Zenith Hourly Rates of the Aurigid shower in 5-min intervals as derived from near-real time counts by the flux team of Aurigid MAC

Full size image

At the time of writing, in late September, the tally of Aurigid optical spectra (400–800 nm) was 44 individual Aurigids, and that number is still rising. Many Aurigids have a strong forbidden line of oxygen at 577 nm, which may account for some meteors appearing greenish, rather than being due to the production of metal atom emissions as we thought before. The Aurigid meteoroids appear to contain more sodium than the alpha Monocerotids. It is too early to tell if the sodium content is anomalous compared to that of Leonids and Perseids, as potential evidence of a comet’s pristine crust. There is some indication, perhaps, that the morphology of the grains was more sintered, because, at first glance, we do not see the early release of sodium relative to magnesium and iron that was common among 1–4 revolution dust trail Leonids, and thought to be a sign of sodium-containing minerals being efficiently exposed to heat by a finer fragmentation process.

Few meteors were observed from both planes in a favorable geometry for calculating penetration depth accurately, due to a misalignment of the aircraft trajectories at the time of the peak.

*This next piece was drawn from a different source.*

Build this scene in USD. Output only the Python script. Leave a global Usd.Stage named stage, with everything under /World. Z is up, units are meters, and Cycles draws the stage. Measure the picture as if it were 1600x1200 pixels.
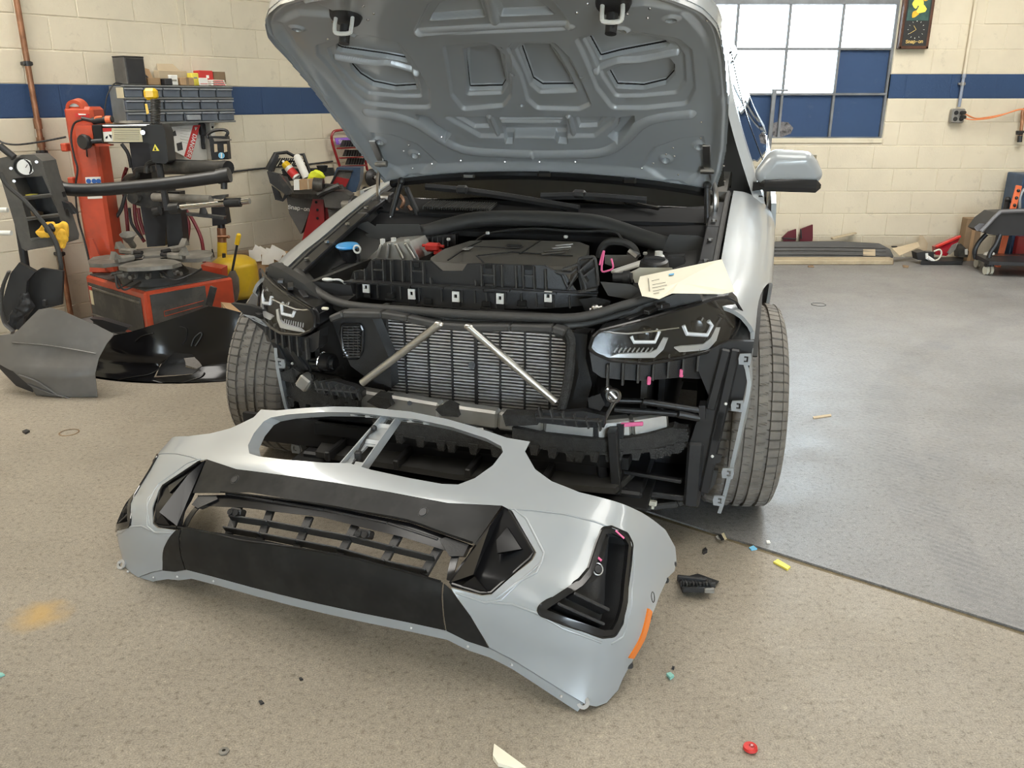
import math, random
import numpy as np, trimesh, manifold3d as m3
import usdkit, meshkit
from pxr import Usd, UsdGeom, UsdLux, UsdShade, Gf, Sdf, Vt
from scipy.spatial import cKDTree
import shapely, shapely.geometry

stage = Usd.Stage.CreateInMemory()
UsdGeom.SetStageUpAxis(stage, "Z"); UsdGeom.SetStageMetersPerUnit(stage, 1.0)
UsdGeom.Xform.Define(stage, "/World"); UsdGeom.Scope.Define(stage, "/World/Looks")
RNG = random.Random(7); NR = np.random.RandomState(7)
PI = math.pi

# ---------------------------------------------------------------- camera
FPX, TILT, EYE = 1315.0, math.radians(18.67), 1.39
cam = UsdGeom.Camera.Define(stage, "/World/camera")
cam.AddTranslateOp().Set(Gf.Vec3d(0, 0, EYE)); cam.AddRotateXOp().Set(90 - 18.67)
cam.CreateHorizontalApertureAttr(36.0); cam.CreateFocalLengthAttr(36.0 * FPX / 1600)
cam.CreateClippingRangeAttr((0.05, 200.0))
cam.CreateExposureAttr(0.62)

# ---------------------------------------------------------------- light
def rect_light(name, p, w, h, power, color, rot=(0, 0, 0)):
    l = UsdLux.RectLight.Define(stage, "/World/" + name)
    l.AddTranslateOp().Set(Gf.Vec3d(*p)); l.AddRotateXYZOp().Set(Gf.Vec3f(*rot))
    l.CreateWidthAttr(w); l.CreateHeightAttr(h); l.CreateIntensityAttr(power); l.CreateColorAttr(Gf.Vec3f(*color))
    return l
dome = UsdLux.DomeLight.Define(stage, "/World/sky_light")
dome.CreateIntensityAttr(4.0); dome.CreateColorAttr(Gf.Vec3f(0.74, 0.88, 1.0))
WARM = (1.0, 0.965, 0.90)
for i, (x, y) in enumerate([(-3.1, 4.3), (2.3, 4.8), (3.6, 5.2), (-1.9, 1.6), (1.2, 1.6), (4.2, 2.2), (-1.2, -1.6), (2.4, -1.6)]):
    rect_light("tube_light_%03d" % i, (x, y, 3.62), 0.75, 2.2, 1.5 if y < 0 else (11.5 if y > 4 else 5.6), WARM, (0, 0, 0))

# ---------------------------------------------------------------- projection helpers (pixel of the 1600x1200 photo -> point)
EYEP = np.array([0, 0, EYE])
def ray(px, py):
    x, y = (px - 800) / FPX, -(py - 600) / FPX
    return np.array([x, math.cos(TILT) + y * math.sin(TILT), -math.sin(TILT) + y * math.cos(TILT)])
def on_plane(px, py, p0, n):
    d = ray(px, py); n = np.asarray(n, float)
    return EYEP + d * (((np.asarray(p0, float) - EYEP) @ n) / (d @ n))
def gz(px, py, z=0.0): return on_plane(px, py, (0, 0, z), (0, 0, 1))
def gy(px, py, y): return on_plane(px, py, (0, y, 0), (0, 1, 0))
def project(p):
    p = np.asarray(p, float) - EYEP
    zc = p[..., 1] * math.cos(TILT) - p[..., 2] * math.sin(TILT); yc = p[..., 1] * math.sin(TILT) + p[..., 2] * math.cos(TILT)
    return np.stack([800 + FPX * p[..., 0] / zc, 600 - FPX * yc / zc], -1)
# car frame: x = across (towards the photo's right), y = towards the tail, z up, origin on the floor under the front axle
CAR_A = math.radians(16.2)
CU = np.array([math.cos(CAR_A), -math.sin(CAR_A), 0]); CV = np.array([math.sin(CAR_A), math.cos(CAR_A), 0]); CO = np.array([-0.022, 3.067, 0])
def to_car(p): q = np.asarray(p, float) - CO; return np.stack([q @ CU, q @ CV, q[..., 2]], -1)
def from_car(p): p = np.asarray(p, float); return CO + p[..., :1] * CU + p[..., 1:2] * CV + p[..., 2:3] * np.array([0, 0, 1.0])
def cz(px, py, z): return to_car(gz(px, py, z))
def cy(px, py, y): return to_car(on_plane(px, py, CO + CV * y, CV))
def cx(px, py, x): return to_car(on_plane(px, py, CO + CU * x, CU))
def unmap(fn, u0, u1, v0, v1, n=160):
    """px -> (u, v) on the surface fn(u, v) -> world, by nearest sample and one linear step."""
    uu, vv = np.meshgrid(np.linspace(u0, u1, n), np.linspace(v0, v1, n), indexing="ij")
    uv = np.stack([uu.ravel(), vv.ravel()], 1); pp = project(fn(uv[:, 0], uv[:, 1])); tree = cKDTree(pp)
    def f(px, py):
        q = uv[tree.query([px, py])[1]].copy(); e = 1e-4
        for _ in range(4):
            p = project(fn(np.array([q[0], q[0] + e, q[0]]), np.array([q[1], q[1], q[1] + e])))
            J = np.stack([(p[1] - p[0]) / e, (p[2] - p[0]) / e], 1)
            st = np.linalg.lstsq(J, np.array([px, py]) - p[0], rcond=None)[0]
            q = q + np.clip(st, -0.03, 0.03)
        return q
    return f

# ---------------------------------------------------------------- mesh helpers
def tm(m):
    if isinstance(m, trimesh.Trimesh): return m
    v, f, _ = meshkit.arrays(m)
    return trimesh.Trimesh(v, f, process=False)
def join(*ms):
    out = []
    for m in ms: out += [tm(x) for x in m] if isinstance(m, (list, tuple)) else [tm(m)]
    return trimesh.util.concatenate(out)
def hull(pts): return trimesh.Trimesh(np.asarray(pts, float), process=False).convex_hull
def box(c, s, b=0.0, rz=0.0, R=None):
    h = np.array(s, float) / 2; b = min(b, h.min() * 0.9)
    if b <= 0: m = trimesh.creation.box(s)
    else:
        P = []
        for sx in (-1, 1):
            for sy in (-1, 1):
                for sz in (-1, 1):
                    for k in range(3):
                        q = h - b; q = q.copy(); q[k] = h[k]; P.append(q * [sx, sy, sz])
        m = hull(P)
    M = np.eye(4)
    if R is not None: M[:3, :3] = R
    elif rz: M = trimesh.transformations.rotation_matrix(rz, [0, 0, 1])
    M[:3, 3] = c; m.apply_transform(M); return m
def frame_to(d, up=(0, 0, 1)):
    d = np.asarray(d, float); d = d / np.linalg.norm(d); up = np.asarray(up, float)
    if abs(d @ up) > 0.99 * np.linalg.norm(up): up = np.array([0, 1.0, 0]) if abs(d[1]) < 0.9 else np.array([1.0, 0, 0])
    s = np.cross(up, d); s /= np.linalg.norm(s); return np.stack([s, np.cross(d, s), d], 1)
def beam(p0, p1, w, h, b=0.003, up=(0, 0, 1)):
    """a bar from p0 to p1: w across, h along up"""
    p0, p1 = np.asarray(p0, float), np.asarray(p1, float)
    return box((p0 + p1) / 2, (w, h, np.linalg.norm(p1 - p0)), b, R=frame_to(p1 - p0, up))
def cyl(p0, p1, r, n=20, r1=None):
    p0, p1 = np.asarray(p0, float), np.asarray(p1, float); L = np.linalg.norm(p1 - p0); r1 = r if r1 is None else r1
    return lathe([(0, 0), (r, 0), (r1, L), (0, L)], p0, p1 - p0, n)
def lathe(prof, p0=(0, 0, 0), d=(0, 0, 1), n=24):
    m = trimesh.creation.revolve(np.asarray(prof, float), sections=n)
    M = np.eye(4); M[:3, :3] = frame_to(d); M[:3, 3] = p0; m.apply_transform(M)
    if m.is_watertight and m.volume < 0: m.invert()
    return m
def spline(pts, k=6, closed=False):
    P = np.asarray(pts, float); n = len(P); out = []
    for i in range(n if closed else n - 1):
        a, b, c, d = (P[(i - 1) % n], P[i], P[(i + 1) % n], P[(i + 2) % n]) if closed else (P[max(i - 1, 0)], P[i], P[i + 1], P[min(i + 2, n - 1)])
        for t in np.linspace(0, 1, k, endpoint=False):
            out.append(0.5 * (2 * b + (c - a) * t + (2 * a - 5 * b + 4 * c - d) * t * t + (3 * b - a - 3 * c + d) * t ** 3))
    if not closed: out.append(P[-1])
    return np.array(out)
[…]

The stereoscopic alignment was restored only during the declining tail of the shower. Fortunately, many Aurigids were imaged by ground teams at Lick Observatory and Fremont Peak, in an effort led by Tolis Apostolos (Armagh Observatory). These observations were supported by scattered ground-based observers in the wider Bay Area, where amateur astronomers photographed many Aurigids using digital cameras and low-light-level cameras. At the time of writing, at least 24 Aurigids are known to have been recorded from two or more sites simultaneously, sufficient for a detailed analysis of penetration depths.